Trailhead: Gallo Campground
Fee: $8/vehicle
Attractions: Cliff dwellings, petroglyphs




The Gallo Cliff Dwelling is located at the Gallo Campground in the Chaco Cultural National Historic Park in northwestern New Mexico. The site includes a cliff dwelling and numerous petroglyphs that date from the Chacoan occupation to the more recent Navajo times. The Gallo Cliff Dwellings were an outlier site of the Chacoan Great Houses within the park that would have been inhabited by farmers that worked the nearby fields.



The trailhead and cliff dwelling are in the Gallo Campground just inside of the park. For those not staying in the campground the best place to park is near the restrooms where you can pick up the west end of the trail that leads around the base of the cliffs.


Petroglyphs can be found on the flat surfaces of the cliffs face. For the most part they are very faint and barely discernible. We made a rough outline of a few of them on our computer. Bear paws, which may be a clan symbol, are a common image on all of the panels along the cliff.


This panel has a little resemblance to the room layout of a Chacoan great house.

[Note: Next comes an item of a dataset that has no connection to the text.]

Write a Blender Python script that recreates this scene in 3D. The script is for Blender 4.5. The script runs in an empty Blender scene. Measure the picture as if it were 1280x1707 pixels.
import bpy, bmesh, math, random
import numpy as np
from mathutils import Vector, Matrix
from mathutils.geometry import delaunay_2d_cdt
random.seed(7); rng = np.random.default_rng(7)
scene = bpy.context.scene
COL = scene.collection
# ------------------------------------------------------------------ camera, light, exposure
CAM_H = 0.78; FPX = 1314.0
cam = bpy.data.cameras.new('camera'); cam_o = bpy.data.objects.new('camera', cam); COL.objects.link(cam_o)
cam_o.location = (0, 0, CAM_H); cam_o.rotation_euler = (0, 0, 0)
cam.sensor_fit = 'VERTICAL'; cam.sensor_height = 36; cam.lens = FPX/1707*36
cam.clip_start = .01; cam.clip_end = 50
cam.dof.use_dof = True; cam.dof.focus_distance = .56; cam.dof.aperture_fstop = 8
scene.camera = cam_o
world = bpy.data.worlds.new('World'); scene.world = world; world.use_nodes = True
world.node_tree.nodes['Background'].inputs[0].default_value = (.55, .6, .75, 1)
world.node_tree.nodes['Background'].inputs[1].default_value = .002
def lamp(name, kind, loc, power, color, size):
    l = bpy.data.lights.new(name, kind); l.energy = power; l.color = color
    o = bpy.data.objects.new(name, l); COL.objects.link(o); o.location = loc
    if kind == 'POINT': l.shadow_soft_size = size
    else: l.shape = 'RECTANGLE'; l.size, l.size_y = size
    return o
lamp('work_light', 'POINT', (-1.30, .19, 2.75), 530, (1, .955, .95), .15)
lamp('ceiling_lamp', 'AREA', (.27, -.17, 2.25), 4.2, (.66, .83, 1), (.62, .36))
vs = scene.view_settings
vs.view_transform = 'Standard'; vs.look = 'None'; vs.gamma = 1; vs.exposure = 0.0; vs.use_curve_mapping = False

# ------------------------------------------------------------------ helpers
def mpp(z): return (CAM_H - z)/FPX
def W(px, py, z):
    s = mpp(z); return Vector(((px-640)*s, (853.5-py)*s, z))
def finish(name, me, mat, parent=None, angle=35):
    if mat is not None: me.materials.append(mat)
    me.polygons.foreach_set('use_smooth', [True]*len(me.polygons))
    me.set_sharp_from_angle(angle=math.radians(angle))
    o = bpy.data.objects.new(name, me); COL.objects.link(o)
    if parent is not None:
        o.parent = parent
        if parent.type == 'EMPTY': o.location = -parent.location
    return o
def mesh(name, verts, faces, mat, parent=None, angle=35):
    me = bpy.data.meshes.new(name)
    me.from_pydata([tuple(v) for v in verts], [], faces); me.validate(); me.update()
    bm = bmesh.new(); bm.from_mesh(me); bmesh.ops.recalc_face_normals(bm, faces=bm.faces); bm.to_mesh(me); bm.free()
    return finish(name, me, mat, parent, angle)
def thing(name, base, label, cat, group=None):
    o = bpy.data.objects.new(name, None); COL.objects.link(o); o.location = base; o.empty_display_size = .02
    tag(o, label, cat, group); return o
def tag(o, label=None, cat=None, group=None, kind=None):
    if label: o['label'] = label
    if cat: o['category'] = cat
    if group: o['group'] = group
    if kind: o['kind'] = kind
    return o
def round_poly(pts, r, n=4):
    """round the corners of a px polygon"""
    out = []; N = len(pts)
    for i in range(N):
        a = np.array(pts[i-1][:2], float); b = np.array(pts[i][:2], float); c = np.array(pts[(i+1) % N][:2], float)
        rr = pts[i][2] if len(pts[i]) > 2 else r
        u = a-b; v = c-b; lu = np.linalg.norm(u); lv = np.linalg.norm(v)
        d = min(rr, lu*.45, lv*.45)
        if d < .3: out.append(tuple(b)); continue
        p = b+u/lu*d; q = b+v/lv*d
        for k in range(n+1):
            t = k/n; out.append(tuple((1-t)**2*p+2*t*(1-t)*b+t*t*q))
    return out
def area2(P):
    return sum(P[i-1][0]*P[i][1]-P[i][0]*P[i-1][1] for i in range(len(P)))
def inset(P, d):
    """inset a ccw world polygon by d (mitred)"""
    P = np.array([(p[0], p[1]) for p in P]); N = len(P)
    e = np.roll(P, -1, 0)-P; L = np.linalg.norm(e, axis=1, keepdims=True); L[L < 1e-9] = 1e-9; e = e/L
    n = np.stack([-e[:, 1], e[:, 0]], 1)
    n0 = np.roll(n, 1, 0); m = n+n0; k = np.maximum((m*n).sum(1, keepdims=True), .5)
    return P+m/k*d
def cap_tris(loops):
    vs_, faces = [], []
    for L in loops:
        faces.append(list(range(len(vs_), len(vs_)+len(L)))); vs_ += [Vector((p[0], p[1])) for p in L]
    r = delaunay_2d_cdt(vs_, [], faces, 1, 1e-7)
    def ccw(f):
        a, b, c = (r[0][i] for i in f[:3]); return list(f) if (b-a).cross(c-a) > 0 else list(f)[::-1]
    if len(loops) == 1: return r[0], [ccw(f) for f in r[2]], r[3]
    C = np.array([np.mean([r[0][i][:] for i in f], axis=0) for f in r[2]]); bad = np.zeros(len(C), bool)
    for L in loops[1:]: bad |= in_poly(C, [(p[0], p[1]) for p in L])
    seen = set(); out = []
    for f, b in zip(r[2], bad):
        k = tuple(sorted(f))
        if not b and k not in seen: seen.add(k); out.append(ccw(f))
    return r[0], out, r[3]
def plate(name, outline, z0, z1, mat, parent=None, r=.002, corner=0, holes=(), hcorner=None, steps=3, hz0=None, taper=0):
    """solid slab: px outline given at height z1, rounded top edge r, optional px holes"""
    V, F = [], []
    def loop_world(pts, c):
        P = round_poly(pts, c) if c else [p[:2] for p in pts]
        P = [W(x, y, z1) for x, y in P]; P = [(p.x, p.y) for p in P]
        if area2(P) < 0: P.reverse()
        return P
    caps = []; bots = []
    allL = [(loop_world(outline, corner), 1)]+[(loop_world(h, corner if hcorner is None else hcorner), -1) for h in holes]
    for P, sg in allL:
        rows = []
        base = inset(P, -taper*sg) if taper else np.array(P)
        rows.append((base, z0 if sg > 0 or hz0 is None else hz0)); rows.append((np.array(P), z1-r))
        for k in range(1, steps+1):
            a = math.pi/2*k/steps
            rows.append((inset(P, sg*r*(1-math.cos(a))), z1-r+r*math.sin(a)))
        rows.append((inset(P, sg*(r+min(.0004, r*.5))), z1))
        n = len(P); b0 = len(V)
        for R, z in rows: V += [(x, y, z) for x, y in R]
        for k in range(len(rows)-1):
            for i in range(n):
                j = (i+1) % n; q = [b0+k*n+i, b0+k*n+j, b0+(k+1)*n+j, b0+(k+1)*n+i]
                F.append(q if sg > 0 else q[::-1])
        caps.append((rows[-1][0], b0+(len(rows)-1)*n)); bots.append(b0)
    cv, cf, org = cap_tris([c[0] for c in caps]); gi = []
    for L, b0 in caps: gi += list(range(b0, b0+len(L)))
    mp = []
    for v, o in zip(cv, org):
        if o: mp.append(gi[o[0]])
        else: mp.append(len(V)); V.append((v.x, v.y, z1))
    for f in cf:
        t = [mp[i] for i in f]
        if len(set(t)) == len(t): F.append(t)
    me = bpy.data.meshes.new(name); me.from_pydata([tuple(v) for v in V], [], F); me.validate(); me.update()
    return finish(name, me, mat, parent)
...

From the first panels of petroglyphs the trail continues around the base of the cliff toward the alcove sites.


The first building sits away from the cliff lacking the natural protection of an alcove.


The crumbling walls of a larger structure sits nestled within a nearby alcove. Habitation of the Gallo site dates back to 1150 to 1200 AD. That would have made it contemporary to the late Chacoan Period.


As you continue down the front of the cliff there are several more panels of pictographs. The images here are more distinct and easy to see.


Another well preserved panel.


As you look across the valley floor Fajada Butte dominates the landscape. A massive earthen ramp was built on the southwest side of the butte. The ramp leads up to a unique calendar site often called the Sun Dagger that marks both the movement of the sun and the moon. Not only were the Chacoans able to monitor the solstices throughout the year but they apparently understood the major and minor lunar standstills.


This picture is of another alcove site that is located north of the entrance road just outside of the park.


The Gallo Cliff Dwellings make it easier to understand the overall picture of the Chacoan Period and how things changed over time. The need to move fields as the soils became depleted was a common fact of life in ancient times. During present days farmers use fertilizers and rotate crops to help insure a bountiful harvest from year to year. In ancient times they simply moved the field to a new plot of ground. It is easy to see how eventually they would have to move a greater distance to sustain themselves. The Gallo site is worth the 30 minutes it takes to check it out. If you would like to see it for yourself then all you have to do is 'Take a hike'.